One of Britain's last D-Day veterans, who lived until his 100th birthday, has been remembered at his funeral service in Suffolk.
Joe Cattini was 21 when he landed on Gold Beach on D-Day as a bombardier in the 86th Field Regiment of the Hertfordshire Yeomanry.
Mr Cattini spent his final months at a care home in Stowmarket with a service held at St Edmundbury’s Catholic Church in Bury St Edmunds on Friday.
His daughter Fran Bradshaw, who lives in Lavenham, said her father did not speak much about what he experienced on D-Day until after the 70th anniversary.
“I think it was the fact of meeting other veterans that prompted him, and all the daughters and sons of the veterans all said it was their mechanism to get through it basically,” she said.
“They just parcelled it up, put it away, and once they started talking it was incredible, the tears came and we heard such amazing stories.
“It was a real privilege to be part of that.”
In attendance were several generations of his family, members of the Royal Regiment Artillery and representatives from veterans groups.
His coffin, draped in a Royal Artillery Regiment standard, was carried past standard bearers to the top of the steps at the front of the church, followed by his children.
Mrs Bradshaw described her father as a “complete and utter charmer”.
“He was perhaps one of the most positive men you’ve ever met,” said Mrs Bradshaw.
“My sister and I would often say to him ‘how come you can wake up every morning like that?’ and his answer to that was having survived the war he wanted to make every day count.
“The fact he was here for 100 years was fantastic but I think it was down to his positivity.”
Mr Cattini's two great loves were “the church and his family”.
For the last decade he was a member of veterans group where he "just transformed" his daughter said.
“He was respected and he was honoured in a way that he hadn’t been before,” she said.
The family said the 100-year-old loved Bury St Edmunds and its restaurants.
“His joy, being Italian, his absolute joy was having lunches out with a glass of red wine,” said Mrs Bradshaw.
“That was the promise he made me make to him when we brought him up to Suffolk, that I would take him out for his lunches.”
Mr Cattini grew up in Hampstead, north-west London.
“Dad always said they weren’t the heroes, they were the lucky ones that survived,” she said.

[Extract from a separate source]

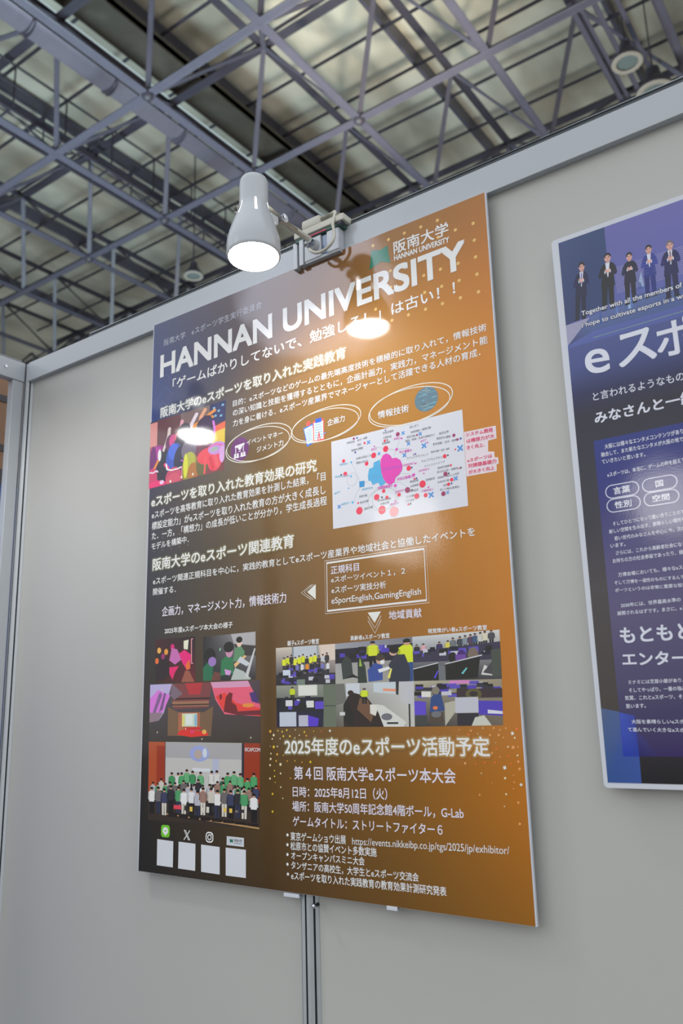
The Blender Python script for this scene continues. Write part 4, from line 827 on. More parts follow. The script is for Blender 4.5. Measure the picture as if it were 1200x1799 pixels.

“The heroes were the ones whose names appeared on the Normandy memorial, the ones that lost their lives.
“I think while he was thrilled with the attention he got in the last 10 years he was also humbled by the fact he felt he was so privileged to still be here.”
At Mr Cattini's service the arrival music was I’ll Walk With God by the tenor Mario Lanza, and prayers were read by Mr Cattini’s great-grandchildren.
Tributes were read by his daughter Marian Stevens-Farrow, and by representatives of the veterans groups D-Day Revisited, 18 September Foundation, Spirit of Normandy Trust and The British Normandy Memorial, with the latter represented by BBC reporter Nicholas Witchell, a founding trustee of The British Normandy Memorial.
The departure music, after the Last Post was played, was Highland Cathedral by piper Tosh MacDonald, as the coffin was carried out to the hearse.
The order of service requested that any donations be made to the Normandy Memorial Trust.